Analyst action and trading reaction
Bernstein SocGen Group on Friday lowered its price target for Molson Coors Beverage Co. (TAP) to $45 from $50 and kept its Market Perform rating on the shares. Over the most recent week, the stock declined 9.2% to trade at $48.35, sitting well below the analyst high target of $72 yet above the low target of $40.
Drivers cited by the research firm
The firm pointed to Molson Coors' fiscal 2026 guidance as the principal reason for the target cut. Management's outlook met expectations on revenue but fell meaningfully short on profit projections, the analyst said.
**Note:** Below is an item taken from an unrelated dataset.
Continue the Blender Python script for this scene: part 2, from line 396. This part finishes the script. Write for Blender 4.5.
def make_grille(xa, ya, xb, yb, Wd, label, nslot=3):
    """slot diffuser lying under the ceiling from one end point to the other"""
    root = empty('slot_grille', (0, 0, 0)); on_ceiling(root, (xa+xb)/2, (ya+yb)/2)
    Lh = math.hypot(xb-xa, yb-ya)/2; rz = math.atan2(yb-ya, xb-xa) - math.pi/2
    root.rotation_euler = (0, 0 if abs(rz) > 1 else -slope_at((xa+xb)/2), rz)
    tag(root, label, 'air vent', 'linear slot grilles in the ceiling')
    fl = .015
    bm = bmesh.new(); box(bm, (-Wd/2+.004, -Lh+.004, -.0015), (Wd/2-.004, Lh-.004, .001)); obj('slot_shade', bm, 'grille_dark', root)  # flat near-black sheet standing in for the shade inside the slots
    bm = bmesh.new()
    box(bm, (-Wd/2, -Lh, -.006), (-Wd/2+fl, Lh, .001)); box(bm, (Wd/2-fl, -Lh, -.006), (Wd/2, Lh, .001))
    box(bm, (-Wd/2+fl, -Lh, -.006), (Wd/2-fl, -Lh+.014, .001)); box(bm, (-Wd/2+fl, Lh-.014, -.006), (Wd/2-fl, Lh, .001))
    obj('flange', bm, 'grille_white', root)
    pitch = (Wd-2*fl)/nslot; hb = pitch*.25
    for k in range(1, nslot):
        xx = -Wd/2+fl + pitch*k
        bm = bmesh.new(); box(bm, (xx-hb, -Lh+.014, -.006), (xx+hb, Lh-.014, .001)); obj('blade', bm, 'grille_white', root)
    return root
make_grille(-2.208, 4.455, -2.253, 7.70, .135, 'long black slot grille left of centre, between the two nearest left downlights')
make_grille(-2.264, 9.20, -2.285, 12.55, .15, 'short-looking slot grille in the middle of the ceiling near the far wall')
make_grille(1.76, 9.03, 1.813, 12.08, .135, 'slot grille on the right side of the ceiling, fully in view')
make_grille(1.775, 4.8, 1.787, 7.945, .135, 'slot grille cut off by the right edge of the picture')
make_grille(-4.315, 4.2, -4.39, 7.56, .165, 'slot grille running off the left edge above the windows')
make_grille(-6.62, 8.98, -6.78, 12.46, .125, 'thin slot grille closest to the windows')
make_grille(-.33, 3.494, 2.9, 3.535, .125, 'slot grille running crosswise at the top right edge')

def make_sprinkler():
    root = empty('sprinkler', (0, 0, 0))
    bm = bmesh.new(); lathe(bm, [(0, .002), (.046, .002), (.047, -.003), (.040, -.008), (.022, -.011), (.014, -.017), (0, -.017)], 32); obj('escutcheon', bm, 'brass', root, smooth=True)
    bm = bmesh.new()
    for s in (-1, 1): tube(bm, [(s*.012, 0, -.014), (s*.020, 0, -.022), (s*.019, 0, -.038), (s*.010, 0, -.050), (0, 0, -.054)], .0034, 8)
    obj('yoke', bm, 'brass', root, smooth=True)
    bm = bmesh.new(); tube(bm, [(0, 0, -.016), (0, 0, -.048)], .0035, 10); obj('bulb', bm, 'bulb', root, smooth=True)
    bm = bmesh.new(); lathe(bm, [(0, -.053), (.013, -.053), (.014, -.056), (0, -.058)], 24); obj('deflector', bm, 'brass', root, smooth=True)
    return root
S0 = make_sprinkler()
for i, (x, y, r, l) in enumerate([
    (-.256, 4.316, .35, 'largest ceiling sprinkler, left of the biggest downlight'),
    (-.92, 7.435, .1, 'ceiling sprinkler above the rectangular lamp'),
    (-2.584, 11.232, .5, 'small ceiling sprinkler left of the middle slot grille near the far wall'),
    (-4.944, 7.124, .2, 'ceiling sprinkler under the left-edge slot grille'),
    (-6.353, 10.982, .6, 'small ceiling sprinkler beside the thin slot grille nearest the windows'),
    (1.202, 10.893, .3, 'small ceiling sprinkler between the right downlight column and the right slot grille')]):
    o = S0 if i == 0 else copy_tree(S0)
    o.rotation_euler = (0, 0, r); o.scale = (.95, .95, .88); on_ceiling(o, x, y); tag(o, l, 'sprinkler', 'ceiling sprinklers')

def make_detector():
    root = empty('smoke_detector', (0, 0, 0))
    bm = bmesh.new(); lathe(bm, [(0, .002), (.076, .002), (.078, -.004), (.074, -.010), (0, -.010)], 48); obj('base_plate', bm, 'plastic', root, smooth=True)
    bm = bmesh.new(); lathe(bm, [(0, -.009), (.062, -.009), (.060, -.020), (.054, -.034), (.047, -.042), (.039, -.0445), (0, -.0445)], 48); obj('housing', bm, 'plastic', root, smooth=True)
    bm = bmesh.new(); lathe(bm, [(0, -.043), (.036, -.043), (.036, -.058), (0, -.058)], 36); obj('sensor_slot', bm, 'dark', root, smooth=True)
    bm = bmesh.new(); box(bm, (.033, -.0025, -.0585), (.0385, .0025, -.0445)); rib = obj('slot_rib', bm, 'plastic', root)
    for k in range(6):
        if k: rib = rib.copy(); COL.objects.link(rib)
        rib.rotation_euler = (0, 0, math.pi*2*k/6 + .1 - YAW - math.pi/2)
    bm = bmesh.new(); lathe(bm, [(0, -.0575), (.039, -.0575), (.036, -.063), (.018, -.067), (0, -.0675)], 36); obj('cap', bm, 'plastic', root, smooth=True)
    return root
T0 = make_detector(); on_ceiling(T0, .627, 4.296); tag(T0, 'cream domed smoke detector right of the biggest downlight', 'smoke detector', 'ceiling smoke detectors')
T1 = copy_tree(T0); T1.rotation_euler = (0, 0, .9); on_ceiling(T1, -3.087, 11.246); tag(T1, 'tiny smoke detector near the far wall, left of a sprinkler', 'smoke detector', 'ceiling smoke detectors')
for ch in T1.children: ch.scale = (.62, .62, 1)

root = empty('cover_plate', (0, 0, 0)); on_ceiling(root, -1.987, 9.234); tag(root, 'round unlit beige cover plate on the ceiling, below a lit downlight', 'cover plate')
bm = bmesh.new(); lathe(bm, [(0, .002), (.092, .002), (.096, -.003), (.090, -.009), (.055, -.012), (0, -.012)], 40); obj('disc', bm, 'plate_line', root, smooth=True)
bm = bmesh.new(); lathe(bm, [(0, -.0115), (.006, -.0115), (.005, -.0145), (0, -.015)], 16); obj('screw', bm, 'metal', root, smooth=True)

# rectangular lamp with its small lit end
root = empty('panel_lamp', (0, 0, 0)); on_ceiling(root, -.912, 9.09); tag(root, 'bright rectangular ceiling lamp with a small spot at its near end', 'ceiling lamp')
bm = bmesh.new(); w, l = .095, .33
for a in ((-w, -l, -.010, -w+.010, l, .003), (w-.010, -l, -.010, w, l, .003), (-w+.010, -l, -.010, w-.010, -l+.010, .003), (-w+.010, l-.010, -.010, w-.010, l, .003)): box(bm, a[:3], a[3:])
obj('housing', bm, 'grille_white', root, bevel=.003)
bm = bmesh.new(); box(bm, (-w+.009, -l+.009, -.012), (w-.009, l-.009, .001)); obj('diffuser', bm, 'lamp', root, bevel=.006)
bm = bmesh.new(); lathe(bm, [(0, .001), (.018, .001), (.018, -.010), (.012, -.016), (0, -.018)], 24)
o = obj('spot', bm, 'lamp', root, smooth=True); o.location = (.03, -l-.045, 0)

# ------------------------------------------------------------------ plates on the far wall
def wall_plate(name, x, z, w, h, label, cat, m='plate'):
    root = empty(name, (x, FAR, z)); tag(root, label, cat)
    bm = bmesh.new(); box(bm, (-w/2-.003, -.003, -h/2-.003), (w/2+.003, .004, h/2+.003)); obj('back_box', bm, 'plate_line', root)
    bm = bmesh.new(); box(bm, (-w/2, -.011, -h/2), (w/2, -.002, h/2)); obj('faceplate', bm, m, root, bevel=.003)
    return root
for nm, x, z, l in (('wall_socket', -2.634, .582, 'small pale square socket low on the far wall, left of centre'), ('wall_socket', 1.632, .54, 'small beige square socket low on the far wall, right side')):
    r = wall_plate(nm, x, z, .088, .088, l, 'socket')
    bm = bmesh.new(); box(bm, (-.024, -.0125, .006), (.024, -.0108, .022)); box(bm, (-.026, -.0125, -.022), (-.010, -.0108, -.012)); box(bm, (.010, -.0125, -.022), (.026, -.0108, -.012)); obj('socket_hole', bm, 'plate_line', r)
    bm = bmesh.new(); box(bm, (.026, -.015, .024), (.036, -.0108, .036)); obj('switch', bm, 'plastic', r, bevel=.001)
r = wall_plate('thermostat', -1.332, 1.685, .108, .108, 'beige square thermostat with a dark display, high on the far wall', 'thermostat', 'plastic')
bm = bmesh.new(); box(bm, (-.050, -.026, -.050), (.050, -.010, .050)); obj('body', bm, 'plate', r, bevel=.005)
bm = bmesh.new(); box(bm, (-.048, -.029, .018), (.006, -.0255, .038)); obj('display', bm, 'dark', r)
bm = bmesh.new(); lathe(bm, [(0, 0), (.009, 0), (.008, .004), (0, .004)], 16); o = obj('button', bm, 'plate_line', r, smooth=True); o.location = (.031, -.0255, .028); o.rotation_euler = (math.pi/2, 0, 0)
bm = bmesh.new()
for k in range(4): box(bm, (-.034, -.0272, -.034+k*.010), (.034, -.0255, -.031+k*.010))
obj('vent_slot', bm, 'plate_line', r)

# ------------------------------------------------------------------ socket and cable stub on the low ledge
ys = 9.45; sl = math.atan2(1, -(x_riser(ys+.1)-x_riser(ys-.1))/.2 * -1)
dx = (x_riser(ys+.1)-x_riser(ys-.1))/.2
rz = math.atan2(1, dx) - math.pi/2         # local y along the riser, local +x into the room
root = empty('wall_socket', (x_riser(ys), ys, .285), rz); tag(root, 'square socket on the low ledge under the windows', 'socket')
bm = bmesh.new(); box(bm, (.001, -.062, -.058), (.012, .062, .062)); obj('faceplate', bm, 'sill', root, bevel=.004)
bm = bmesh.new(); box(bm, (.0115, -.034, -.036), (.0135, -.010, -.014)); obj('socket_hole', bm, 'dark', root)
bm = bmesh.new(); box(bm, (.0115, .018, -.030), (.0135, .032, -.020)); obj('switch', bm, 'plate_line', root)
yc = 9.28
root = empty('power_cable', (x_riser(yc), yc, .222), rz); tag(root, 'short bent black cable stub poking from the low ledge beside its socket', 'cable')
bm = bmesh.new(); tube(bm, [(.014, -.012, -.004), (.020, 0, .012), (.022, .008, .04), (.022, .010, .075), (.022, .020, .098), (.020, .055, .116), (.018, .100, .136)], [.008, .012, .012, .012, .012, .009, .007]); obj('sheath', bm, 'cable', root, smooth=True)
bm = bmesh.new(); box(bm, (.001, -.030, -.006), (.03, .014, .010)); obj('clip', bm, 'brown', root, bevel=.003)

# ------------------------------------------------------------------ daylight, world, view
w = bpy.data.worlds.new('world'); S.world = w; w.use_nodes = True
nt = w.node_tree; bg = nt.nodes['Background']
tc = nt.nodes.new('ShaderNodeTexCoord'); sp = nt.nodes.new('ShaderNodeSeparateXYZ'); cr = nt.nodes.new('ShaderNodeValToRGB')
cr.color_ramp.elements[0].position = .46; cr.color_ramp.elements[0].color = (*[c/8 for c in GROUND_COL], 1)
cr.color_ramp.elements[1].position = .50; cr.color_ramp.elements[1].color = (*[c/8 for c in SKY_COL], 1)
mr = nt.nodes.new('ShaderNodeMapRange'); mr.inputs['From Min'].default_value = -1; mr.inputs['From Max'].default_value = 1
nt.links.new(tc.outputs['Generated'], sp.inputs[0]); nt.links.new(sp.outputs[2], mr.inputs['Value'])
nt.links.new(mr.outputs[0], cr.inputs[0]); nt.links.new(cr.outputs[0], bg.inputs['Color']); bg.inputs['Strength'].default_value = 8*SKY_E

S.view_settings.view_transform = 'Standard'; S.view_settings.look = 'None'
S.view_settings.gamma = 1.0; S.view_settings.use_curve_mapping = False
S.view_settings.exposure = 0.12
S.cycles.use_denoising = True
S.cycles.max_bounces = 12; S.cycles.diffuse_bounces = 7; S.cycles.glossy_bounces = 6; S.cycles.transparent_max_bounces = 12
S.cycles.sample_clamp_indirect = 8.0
The company released its fiscal 2026 results after the market close on Wednesday and also presented at the Consumer Analyst Group of New York (CAGNY) conference.
Quarterly performance and medium-term plan
Molson Coors' fourth-quarter fiscal 2025 results missed estimates modestly, though the company reiterated a medium-term growth algorithm that the analyst described as exceeding expectations. Management also announced an initiative aimed at $450 million in cost savings over the next three years.
During its presentation at CAGNY, the brewer provided an update on its "Horizon 2030" strategy and expanded authorization for share repurchases. A financial research platform flagged the company's buyback activity as aggressive, and the CAGNY slide deck included a reference—on slide 21—to portfolio transformation through mergers and acquisitions.
Valuation view and research access
Independent platform analysis suggests the stock appears undervalued at current levels and that a calculated Fair Value implies potential upside. Investors seeking deeper analysis can consult the company-specific Pro Research Report available through that research service.
Other recent analyst reactions and company results
In its quarterly earnings, Molson Coors reported adjusted earnings of $1.21 per share, beating analyst estimates of $1.16. Revenue, however, came in at $2.66 billion versus a consensus $2.72 billion, a decline of 2.7% from the prior year.
Despite the EPS beat, the company issued a disappointing outlook for fiscal 2026, pointing to significant commodity inflation headwinds that have unsettled investors. UBS reiterated a Neutral rating with a $50 price target, noting that the earnings beat owed largely to lower selling, general and administrative expenses and a favorable tax rate. Goldman Sachs raised its price target to $50 from $47 while maintaining a Buy rating; that adjustment followed mixed fourth-quarter results and fiscal 2026 guidance below expectations, with the firm citing a tough industry demand environment and elevated Midwest premium aluminum costs as key challenges.
Context and takeaways
The combination of cautious profit guidance, ongoing cost and commodity pressures, and active capital-return programs paints a mixed picture for Molson Coors as it navigates shifting demand conditions and input-cost volatility.